Auch sonst ist Böll mit dem Gesetz unzufrieden. "Wir kritisieren, dass die Zurechnungszeit, die von 2018 bis 2024 stufenweise von 62 auf 65 Jahre erhöht wird, nur für Neurentner gelten soll." Die jetzigen Erwerbsgeminderten gingen also leer aus. Doch auch wer ab 2018 gesundheitlich nicht mehr in der Lage sei zu arbeiten, dem bringe die Verbesserung nicht viel, "zwischen 50 und 60 Euro netto, und das erst, wenn man die Endstufe erreicht hat", erklärt Böll. Das werde bis dahin ohnehin von der Preissteigerung "weggefressen".

Die Erziehung der Kinder, Pflege von Angehörigen, Teilzeitarbeit oder geringerer Verdienst bei gleicher Tätigkeit - Altersarmut ist ein Frauenproblem. Der Bund solle etwa die Mütterrente aus Steuer- statt Rentenmitteln finanzieren, denn Kinder seien ein gesellschaftlicher Auftrag, "das ist kein Rentenproblem". Dann bleibe auch Geld über, um das Rentenniveau bei mindestens 50 Prozent zu halten, fährt Böll fort. Wenn das Niveau, wie befürchtet, bis 2030 auf 43 Prozent sinke, "rutschen automatisch immer mehr Menschen in die Altersarmut ab".

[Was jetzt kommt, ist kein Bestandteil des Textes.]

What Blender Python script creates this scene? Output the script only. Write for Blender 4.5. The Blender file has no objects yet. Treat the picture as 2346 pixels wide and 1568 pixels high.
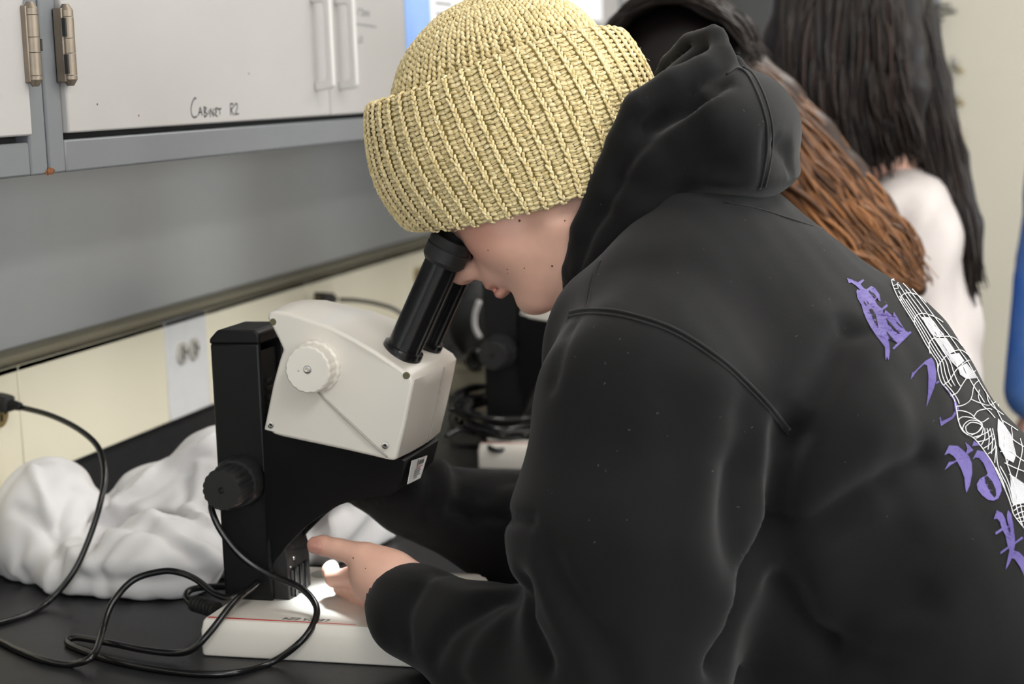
import bpy, bmesh, math, random
import numpy as np
from mathutils import Vector, Matrix, Euler
from mathutils.bvhtree import BVHTree
from mathutils.geometry import tessellate_polygon

random.seed(7)
rng = np.random.default_rng(11)
scene = bpy.context.scene
COL = scene.collection

# ------------------------------------------------------------------ camera
IW, IH, FPX = 2346, 1568, 4200.0
VPX, VPY, ROLL = 2380.0, 155.0, math.radians(2.05)
_X = np.array([(VPX - IW / 2) / FPX, (VPY - IH / 2) / FPX, 1.0]); _X /= np.linalg.norm(_X)
_a = np.array([-math.sin(ROLL), -math.cos(ROLL), 0.0]); _b = np.array([0, 0, 1.0])
_Z = _a + _b * (-(_a @ _X) / (_b @ _X)); _Z /= np.linalg.norm(_Z)
CR = np.stack([_X, np.cross(_Z, _X), _Z])          # world = CR @ (right, down, forward)
CAM = np.array([0.0, -1.22, 1.44])
cam_data = bpy.data.cameras.new('camera')
cam = bpy.data.objects.new('camera', cam_data); COL.objects.link(cam)
m3 = np.stack([CR[:, 0], -CR[:, 1], -CR[:, 2]], axis=1)
cam.matrix_world = Matrix([list(m3[i]) + [CAM[i]] for i in range(3)] + [[0, 0, 0, 1]])
cam_data.sensor_width = 36.0
cam_data.lens = FPX / IW * 36.0
cam_data.clip_start = 0.05
cam_data.dof.use_dof = True
cam_data.dof.focus_distance = 1.66
cam_data.dof.aperture_fstop = 5.6
scene.camera = cam

# ------------------------------------------------------------------ world, lights, exposure
world = bpy.data.worlds.new('world'); scene.world = world; world.use_nodes = True
world.node_tree.nodes['Background'].inputs[0].default_value = (0.8, 0.85, 0.9, 1)
world.node_tree.nodes['Background'].inputs[1].default_value = 0.25
scene.view_settings.view_transform = 'Standard'
scene.view_settings.look = 'None'
scene.view_settings.gamma = 1.0
scene.view_settings.use_curve_mapping = False
scene.view_settings.exposure = -0.28
cy = scene.cycles
cy.use_light_tree = False
cy.max_bounces = 4; cy.diffuse_bounces = 3; cy.glossy_bounces = 3; cy.transmission_bounces = 4; cy.transparent_max_bounces = 4
cy.caustics_reflective = False; cy.caustics_refractive = False
cy.use_adaptive_sampling = True; cy.adaptive_threshold = 0.06; cy.adaptive_min_samples = 10
CEIL_Z = 2.75
LIGHT_SPOTS = [(0.1, -1.9), (1.9, -1.6), (3.7, -1.6), (0.1, -3.6), (1.9, -3.6), (3.7, -3.6)]
LIGHT_POWER = 24.0
for (lx, ly) in LIGHT_SPOTS:
    ld = bpy.data.lights.new('ceiling_panel_light', 'AREA')
    ld.shape = 'RECTANGLE'; ld.size = 1.15; ld.size_y = 0.55
    ld.energy = LIGHT_POWER; ld.color = (1.0, 0.97, 0.92)
    lo = bpy.data.objects.new('ceiling_panel_light', ld); COL.objects.link(lo)
    lo.location = (lx, ly, CEIL_Z - 0.075)

# lights in unseen windows: three in the long wall added to brighten the raceway, one wide one behind the photographer
WINDOWS = [((-0.6, -5.2), 1.5, 0), ((1.6, -5.2), 1.5, 0), ((3.8, -5.2), 1.5, 0), ((-2.2, -1.5), 2.0, 1)]
WIN_Z0, WIN_Z1 = 0.95, 2.25
WIN_POWER = (45.0, 45.0, 45.0, 32.0)
for ((wx, wy), ww, side), pw_ in zip(WINDOWS, WIN_POWER):
    ld = bpy.data.lights.new('window_daylight', 'AREA'); ld.shape = 'RECTANGLE'; ld.size = ww - .1; ld.size_y = WIN_Z1 - WIN_Z0 - .1
    ld.energy = pw_; ld.color = (0.93, 0.97, 1.0)
    lo = bpy.data.objects.new('window_daylight', ld); COL.objects.link(lo)
    d = Vector((0, 1, 0)) if side == 0 else Vector((1, 0, 0))
    lo.location = Vector((wx, wy, (WIN_Z0 + WIN_Z1) / 2)) + d * .06
    lo.rotation_euler = (-d).to_track_quat('Z', 'Y').to_euler()

# ------------------------------------------------------------------ pixel -> place helpers (2346 x 1568 frame)
def ray(u, v):
    return CR @ np.array([(u - IW / 2) / FPX, (v - IH / 2) / FPX, 1.0])
def onx(u, v, x):
    d = ray(u, v); return CAM + d * ((x - CAM[0]) / d[0])
def ony(u, v, y):
    d = ray(u, v); return CAM + d * ((y - CAM[1]) / d[1])
def onz(u, v, z):
    d = ray(u, v); return CAM + d * ((z - CAM[2]) / d[2])

# ------------------------------------------------------------------ materials
def _n(nt, kind, x=0, y=0):
    n = nt.nodes.new(kind); n.location = (x, y); return n
def mat(name, col, rough=0.5, metal=0.0, var=None, bump=None, sheen=0.0, sss=0.0, coat=0.0, spec=0.5,
        trans=0.0, emit=None, attr=None, stretch=(1, 1, 1), col2=None, coords='Object'):
    """procedural principled material: var=(scale, amount) colour mottling towards col2, bump=(scale, strength, distance)"""
    m = bpy.data.materials.new(name); m.use_nodes = True
    nt = m.node_tree; p = nt.nodes['Principled BSDF']
    c = (col[0], col[1], col[2], 1)
    p.inputs['Base Color'].default_value = c
    p.inputs['Roughness'].default_value = rough
    p.inputs['Metallic'].default_value = metal
    p.inputs['Specular IOR Level'].default_value = spec
    if sheen: p.inputs['Sheen Weight'].default_value = sheen; p.inputs['Sheen Roughness'].default_value = 0.5
    if coat: p.inputs['Coat Weight'].default_value = coat; p.inputs['Coat Roughness'].default_value = 0.1
    if sss:
        p.inputs['Subsurface Weight'].default_value = sss
        p.inputs['Subsurface Radius'].default_value = (0.012, 0.005, 0.003)
        p.inputs['Subsurface Scale'].default_value = 0.6
    if trans: p.inputs['Transmission Weight'].default_value = trans
    if emit:
        p.inputs['Emission Color'].default_value = (*emit[:3], 1); p.inputs['Emission Strength'].default_value = emit[3]
    tc = _n(nt, 'ShaderNodeTexCoord', -1000, 0); mp = _n(nt, 'ShaderNodeMapping', -820, 0)
    mp.inputs['Scale'].default_value = stretch
    nt.links.new(tc.outputs[coords], mp.inputs['Vector'])
    colsock = None
    if var:
        nz = _n(nt, 'ShaderNodeTexNoise', -640, 150); nz.inputs['Scale'].default_value = var[0]; nz.inputs['Detail'].default_value = 5
        nt.links.new(mp.outputs[0], nz.inputs['Vector'])
        rp = _n(nt, 'ShaderNodeValToRGB', -460, 150)
        rp.color_ramp.elements[0].position = 0.35; rp.color_ramp.elements[1].position = 0.65
        k = col2 if col2 else tuple(min(1, q * (1 - var[1])) for q in col)
        rp.color_ramp.elements[0].color = (*k[:3], 1); rp.color_ramp.elements[1].color = c
        nt.links.new(nz.outputs['Fac'], rp.inputs['Fac']); colsock = rp.outputs['Color']
    if attr:
        at = _n(nt, 'ShaderNodeAttribute', -460, 400); at.attribute_name = attr[0]
        mx = _n(nt, 'ShaderNodeMix', -200, 300); mx.data_type = 'RGBA'; mx.blend_type = attr[1]
        if attr[1] == 'MIX':
            nt.links.new(at.outputs['Fac'], mx.inputs['Factor'])
            if colsock: nt.links.new(colsock, mx.inputs['A'])
            else: mx.inputs['A'].default_value = c
            mx.inputs['B'].default_value = (*attr[2], 1)
        else:
            mx.inputs['Factor'].default_value = 1
            if colsock: nt.links.new(colsock, mx.inputs['A'])
            else: mx.inputs['A'].default_value = c
            nt.links.new(at.outputs['Color'], mx.inputs['B'])
        colsock = mx.outputs['Result']
    if colsock: nt.links.new(colsock, p.inputs['Base Color'])
    if bump:
        nz = _n(nt, 'ShaderNodeTexNoise', -640, -250); nz.inputs['Scale'].default_value = bump[0]; nz.inputs['Detail'].default_value = 4
        nt.links.new(mp.outputs[0], nz.inputs['Vector'])
        bp = _n(nt, 'ShaderNodeBump', -300, -250); bp.inputs['Strength'].default_value = bump[1]
        bp.inputs['Distance'].default_value = bump[2] if len(bump) > 2 else 0.001
        nt.links.new(nz.outputs['Fac'], bp.inputs['Height']); nt.links.new(bp.outputs[0], p.inputs['Normal'])
    return m

M = {}
M['white_paint'] = mat('white_paint', (0.40, 0.385, 0.375), 0.38, var=(3, .04), bump=(60, .05, .0005))
M['handle_white'] = mat('handle_white', (0.58, 0.56, 0.54), 0.4)
M['grey_paint'] = mat('grey_paint', (0.158, 0.168, 0.18), 0.36, var=(5, .07), bump=(90, .05, .0005))
M['grey_metal'] = mat('grey_metal', (0.41, 0.42, 0.425), 0.24, metal=0.12, var=(2.5, .08), bump=(40, .04, .0006))
M['hinge_metal'] = mat('hinge_metal', (0.25, 0.205, 0.16), 0.45, metal=0.7, var=(120, .1))
M['dark_gap'] = mat('dark_gap', (0.015, 0.015, 0.015), 0.8)
M['rust'] = mat('rust', (0.22, 0.075, 0.02), 0.9, var=(300, .6))
M['cream_panel'] = mat('cream_panel', (0.90, 0.84, 0.66), 0.28, var=(4, .04), bump=(150, .03, .0004))
M['steel_plate'] = mat('steel_plate', (0.80, 0.80, 0.80), 0.34, var=(30, .05))
M['chrome'] = mat('chrome', (0.75, 0.74, 0.72), 0.22, metal=1.0)
M['brass_old'] = mat('brass_old', (0.42, 0.32, 0.14), 0.4, metal=0.7)
M['counter'] = mat('counter', (0.020, 0.020, 0.022), 0.42, var=(180, .3), bump=(220, .12, .0006), spec=.5)
M['black_plastic'] = mat('black_plastic', (0.0055, 0.0055, 0.006), 0.45, bump=(900, .10, .0003), spec=.28)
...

Die Frage, welche Wertschätzung Arbeit in der Gesellschaft erfahre und wie ein gutes Leben - auch im Alter - aussehe, "das ist komplett aus dem Fokus geraten", sagt KAB-Diözesansekretär Ulrich Berber. Daher habe man 2017 im Hinblick auf die Bundestagswahl "Altersarmut" zum Jahresthema erklärt.

Die Lösungen "liegen längst auf dem Tisch", bekräftigt Berber, was fehle, sei der politische Wille. Das Rentenmodell der katholischen Verbände sehe eine Sockelrente vor, die das Existenzminimum aller steuerpflichtigen Bürger sichern soll. Darauf aufbauend soll es eine Arbeitnehmer-Pflichtversicherung geben, die auf Beitragszahlungen beruht. Die betriebliche-, beziehungsweise private Altersvorsorge ergänzt als letzte Stufe das Modell.

In einer Studie habe das Münchner ifo Institut bestätigt, dass sich das Modell finanzieren lasse, sagt Berber, der hofft, dass dem Thema heuer die sozialpolitische Aufmerksamkeit zukomme. "Die bisherigen Konzepte reichen nicht aus. Altersarmut wollen wir nicht hinnehmen."